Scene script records
'''

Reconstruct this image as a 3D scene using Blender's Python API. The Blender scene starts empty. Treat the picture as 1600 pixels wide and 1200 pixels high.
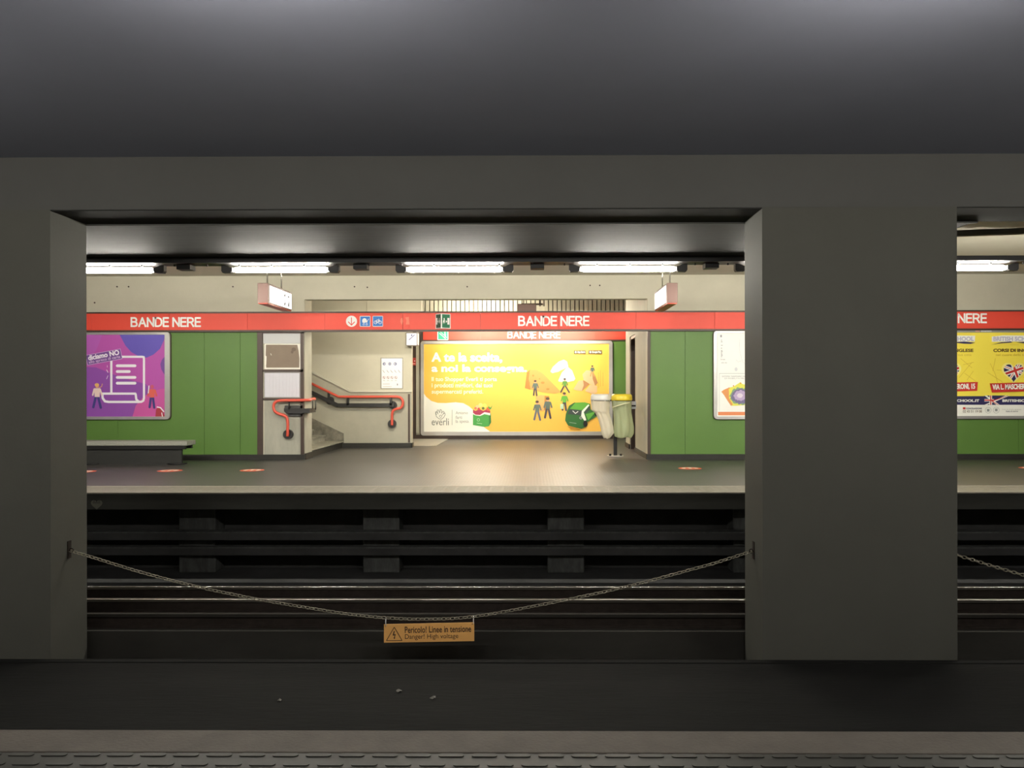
import bpy, math, random
from mathutils import Vector, Matrix
from mathutils.geometry import tessellate_polygon
random.seed(7)
SC = bpy.context.scene
COL = SC.collection
PI = math.pi

# ------------------------------------------------------------------ camera
FPX = 1240.0
EYE = 1.6
YAW, ROLL = 0.0083, 0.0015
SHX, SHY = -20/1600, 10/1600
cd = bpy.data.cameras.new('camera')
cam = bpy.data.objects.new('camera', cd); COL.objects.link(cam)
cd.sensor_width = 36; cd.lens = FPX/1600*36
cd.shift_x = SHX; cd.shift_y = SHY
cd.clip_start = 0.05; cd.clip_end = 200
cam.location = (0, 0, EYE); cam.rotation_euler = (PI/2, ROLL, YAW)
SC.camera = cam

# ------------------------------------------------------------------ world, exposure
w = bpy.data.worlds.new('world'); SC.world = w; w.use_nodes = True
w.node_tree.nodes['Background'].inputs[0].default_value = (0.9, 0.93, 1.0, 1)
w.node_tree.nodes['Background'].inputs[1].default_value = 0.02
SC.view_settings.view_transform = 'Standard'
SC.view_settings.look = 'None'
SC.view_settings.gamma = 1
SC.view_settings.use_curve_mapping = False
SC.view_settings.exposure = 0.0
TUBE_FAR = 250.0      # radiance of the tubes along the far platform
TUBE_HALL = 320.0     # tubes in the recess behind the fascia
TUBE_NEAR = 270.0      # tubes over the near platform edge
SIGN_LIT = 2.2

R_CAM = cam.rotation_euler.to_matrix()
def W(px, py, Y):
    """point of the plane y = Y that the photograph shows at (px, py)"""
    d = Vector(((px-800)/FPX + SHX*1600/FPX, -(py-600)/FPX + SHY*1600/FPX, -1.0))
    d = R_CAM @ d
    return Vector((d.x*Y/d.y, Y, EYE + d.z*Y/d.y))

# ------------------------------------------------------------------ materials
def srgb(r, g, b):
    def f(c):
        c /= 255.0
        return c/12.92 if c <= 0.04045 else ((c+0.055)/1.055)**2.4
    return (f(r), f(g), f(b), 1)
MATS = {}
def mat(name, col, rough=0.6, metal=0.0, var=0.0, scale=3.0, bump=0.0, bscale=40.0, stretch=(1,1,1), spec=0.5, emit=None, es=0.0):
    if name in MATS: return MATS[name]
    m = bpy.data.materials.new(name); m.use_nodes = True
    nt = m.node_tree; b = nt.nodes['Principled BSDF']
    c = srgb(*col)
    b.inputs['Base Color'].default_value = c
    b.inputs['Roughness'].default_value = rough
    b.inputs['Metallic'].default_value = metal
    b.inputs['Specular IOR Level'].default_value = spec
    tc = nt.nodes.new('ShaderNodeTexCoord'); mp = nt.nodes.new('ShaderNodeMapping')
    mp.inputs['Scale'].default_value = stretch
    nt.links.new(tc.outputs['Object'], mp.inputs['Vector'])
    if var > 0:
        n = nt.nodes.new('ShaderNodeTexNoise'); n.inputs['Scale'].default_value = scale; n.inputs['Detail'].default_value = 6
        n.inputs['Roughness'].default_value = 0.65
        nt.links.new(mp.outputs[0], n.inputs['Vector'])
        r = nt.nodes.new('ShaderNodeValToRGB')
        r.color_ramp.elements[0].position = 0.3; r.color_ramp.elements[1].position = 0.7
        r.color_ramp.elements[0].color = tuple(x*(1-var) for x in c[:3])+(1,)
        r.color_ramp.elements[1].color = tuple(min(1, x*(1+var)) for x in c[:3])+(1,)
        nt.links.new(n.outputs[0], r.inputs[0]); nt.links.new(r.outputs[0], b.inputs['Base Color'])
    if bump > 0:
        n = nt.nodes.new('ShaderNodeTexNoise'); n.inputs['Scale'].default_value = bscale; n.inputs['Detail'].default_value = 4
        nt.links.new(mp.outputs[0], n.inputs['Vector'])
        bp = nt.nodes.new('ShaderNodeBump'); bp.inputs['Strength'].default_value = bump; bp.inputs['Distance'].default_value = 0.01
        nt.links.new(n.outputs[0], bp.inputs['Height']); nt.links.new(bp.outputs[0], b.inputs['Normal'])
    if emit:
        b.inputs['Emission Color'].default_value = srgb(*emit); b.inputs['Emission Strength'].default_value = es
    MATS[name] = m
    return m
plaster = mat('pale_plaster', (198,193,175), 0.8, var=0.05, scale=1.2, bump=0.15, bscale=30)
plaster2 = mat('grey_beige_render', (178,174,157), 0.75, var=0.07, scale=2.0, bump=0.15, bscale=30)
stained = mat('stained_concrete', (168,166,152), 0.7, var=0.16, scale=2.2, stretch=(1.6,1,0.5))
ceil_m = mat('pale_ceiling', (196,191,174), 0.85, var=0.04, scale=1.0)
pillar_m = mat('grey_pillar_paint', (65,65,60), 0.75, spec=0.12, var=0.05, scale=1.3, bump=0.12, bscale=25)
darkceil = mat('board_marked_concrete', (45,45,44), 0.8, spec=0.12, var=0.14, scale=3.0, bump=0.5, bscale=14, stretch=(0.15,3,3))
beam_m = mat('grey_beam_paint', (66,66,64), 0.75, spec=0.12, var=0.05, scale=1.1)
nearceil = mat('grey_ceiling_paint', (112,114,126), 0.7, var=0.04, scale=0.8)
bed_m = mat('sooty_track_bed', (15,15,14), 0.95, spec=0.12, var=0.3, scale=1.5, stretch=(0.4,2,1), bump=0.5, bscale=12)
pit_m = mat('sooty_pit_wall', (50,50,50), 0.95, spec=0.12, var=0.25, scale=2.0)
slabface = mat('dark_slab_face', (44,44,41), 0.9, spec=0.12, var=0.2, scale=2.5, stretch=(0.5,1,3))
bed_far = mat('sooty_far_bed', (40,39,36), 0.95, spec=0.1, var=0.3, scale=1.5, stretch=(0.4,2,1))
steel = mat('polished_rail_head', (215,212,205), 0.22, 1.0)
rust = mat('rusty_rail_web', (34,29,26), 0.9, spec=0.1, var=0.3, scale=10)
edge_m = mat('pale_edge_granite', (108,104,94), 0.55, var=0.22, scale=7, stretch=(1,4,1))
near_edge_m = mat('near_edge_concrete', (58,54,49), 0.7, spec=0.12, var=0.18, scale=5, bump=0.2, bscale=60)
tact_m = mat('grey_tactile_rubber', (38,38,35), 0.5, spec=0.12, var=0.2, scale=6)
brown = mat('dark_brown_metal', (74,60,54), 0.45, 0.2, var=0.1, scale=3)
brownbase = mat('dark_skirting', (38,37,33), 0.6, var=0.25, scale=5)
red = mat('red_enamel', (232,76,58), 0.5, var=0.03, scale=1.0)
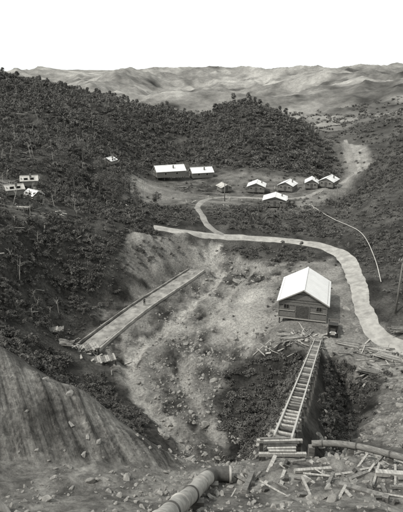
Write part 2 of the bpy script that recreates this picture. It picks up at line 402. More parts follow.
c_bush=coll("bush_kinds",bush)
c_scrub=coll("scrub_kinds",[leafmesh("s%d"%i,90,lobes(60+i,4,.5,(.05,.4),(.2,.45)),.17,M_leaf2,70+i) for i in range(3)]+[tuft(3),tuft(4)])
def rockmesh(i):
    import bmesh
    bm=bmesh.new();bmesh.ops.create_icosphere(bm,subdivisions=2,radius=.5)
    r=random.Random(i);pl_=[(Vector((r.gauss(0,1),r.gauss(0,1),r.gauss(0,1))).normalized(),r.uniform(.16,.34)) for _ in range(12)]
    for v in bm.verts:
        for nn,dd in pl_:
            k=v.co.dot(nn)
            if k>dd:v.co-=nn*(k-dd)
        v.co*=1.35;v.co.z*=.75
    me_=bpy.data.meshes.new("rock%d"%i);bm.to_mesh(me_);bm.free();me_.materials.append(M_rock);return me_
c_rock=coll("rock_kinds",[rockmesh(i) for i in range(7)])
def dead(seed):
    r=random.Random(seed);mb=MB();h=r.uniform(3,6)
    mb.tube([(0,0,-.3),(.1,0,h*.5),(r.uniform(-.4,.4),.1,h)],[.13,.1,.05],M_dead,6)
    for i in range(5):
        z=h*r.uniform(.45,.95);a=r.uniform(0,6.28);l=r.uniform(.5,1.4)
        mb.tube([(.05,0,z),(math.cos(a)*l,math.sin(a)*l,z+l*.6)],[.05,.015],M_dead,4)
    return mb.mesh("dead%d"%seed)
def log(seed):
    r=random.Random(seed);mb=MB();l=r.uniform(3,6)
    mb.tube([(-l/2,0,.35),(0,r.uniform(-.2,.2),.5),(l/2,0,.7)],[.17,.14,.09],M_dead,6);return mb.mesh("log")
c_dead=coll("dead_tree_kinds",[dead(i) for i in range(4)]+[log(i) for i in range(3)])
def plankmesh(l,w,h,m):
    mb=MB();mb.box((0,0,h/2),(l,w,h),m);return mb.mesh("plank")
c_plank=coll("plank_kinds",[plankmesh(2.6,.2,.05,M_plank),plankmesh(1.3,.3,.06,M_plank),plankmesh(2.,.14,.14,M_wood),plankmesh(3.6,.18,.12,M_wood),plankmesh(.7,.25,.2,M_darkwood),plankmesh(4.4,.12,.05,M_plank)])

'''

### THE REQUEST
Transcribe the opening line of the listing above, please, and every line after it through the line with "SC.camera = cam", word for word, without pictures.

### RESPONSE
Reconstruct this image as a 3D scene using Blender's Python API. The Blender scene starts empty. Treat the picture as 1600 pixels wide and 1200 pixels high.
import bpy, math, random
from mathutils import Vector, Matrix
from mathutils.geometry import tessellate_polygon
random.seed(7)
SC = bpy.context.scene
COL = SC.collection
PI = math.pi

# ------------------------------------------------------------------ camera
FPX = 1240.0
EYE = 1.6
YAW, ROLL = 0.0083, 0.0015
SHX, SHY = -20/1600, 10/1600
cd = bpy.data.cameras.new('camera')
cam = bpy.data.objects.new('camera', cd); COL.objects.link(cam)
cd.sensor_width = 36; cd.lens = FPX/1600*36
cd.shift_x = SHX; cd.shift_y = SHY
cd.clip_start = 0.05; cd.clip_end = 200
cam.location = (0, 0, EYE); cam.rotation_euler = (PI/2, ROLL, YAW)
SC.camera = cam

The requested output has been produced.